Ausenco returns to growth, second half 'significantly better' than first
Ausenco Limited (ASX: AAX), an Australia-based engineering and project management group, today confirmed that it had returned to growth in the second half of 2010.
Group revenues in the second half of 2010 have been stronger than anticipated, the company said.
Full year revenues are now anticipated to be in the range of $480 million to $520 million with over $220 million in the early stage Evaluate and Innovate phases of project work.
Second half 2010 net profit after tax (NPAT) is now expected to be between $7 million and $10 million, although it has been adversely affected by the impact of the strengthening Australian dollar, ongoing delays in anticipated project capital expenditure commitments and rescheduled delivery dates for key projects already underway.

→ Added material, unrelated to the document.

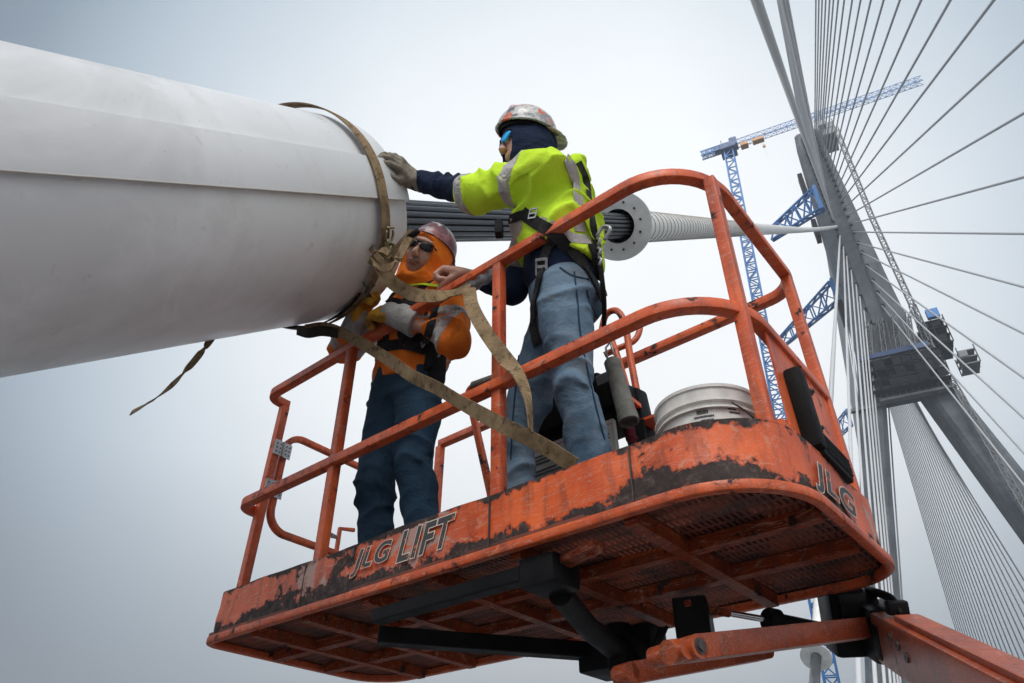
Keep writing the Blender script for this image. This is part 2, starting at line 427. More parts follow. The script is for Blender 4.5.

Ausenco chief executive Zimi Mekka said the company's performance in the second half of 2010 had been significantly better than the first half, with the company winning a number of strategically important projects.
"The first half of 2010 was very challenging, but we've certainly seen an improvement in business sentiment and this has translated into a number of large project wins for Ausenco which will support the company's performance inn 2011 and beyond," he said.
EBITDA growth into the first half of 2011 compared with forecast second half 2010 EBITDA of between $16 million and $20 million.
Mr Mekka said, "The improved second half 2010 earnings represent a significant turnaround from our first half attributable underlying loss of $7.5 million and we are building a solid base for growth into 2011 and 2012."
According to him, Ausenco has taken additional steps to reduce costs and is still awaiting the outcome of US$22 billion of submitted project tenders and Evaluate and Innovate phase work that is expected to underpin revenue growth into 2011 and 2012.
"Our balance sheet and liquidity remain strong, and we have low net gearing with significant bonding and funding capacity," Mr Mekka said.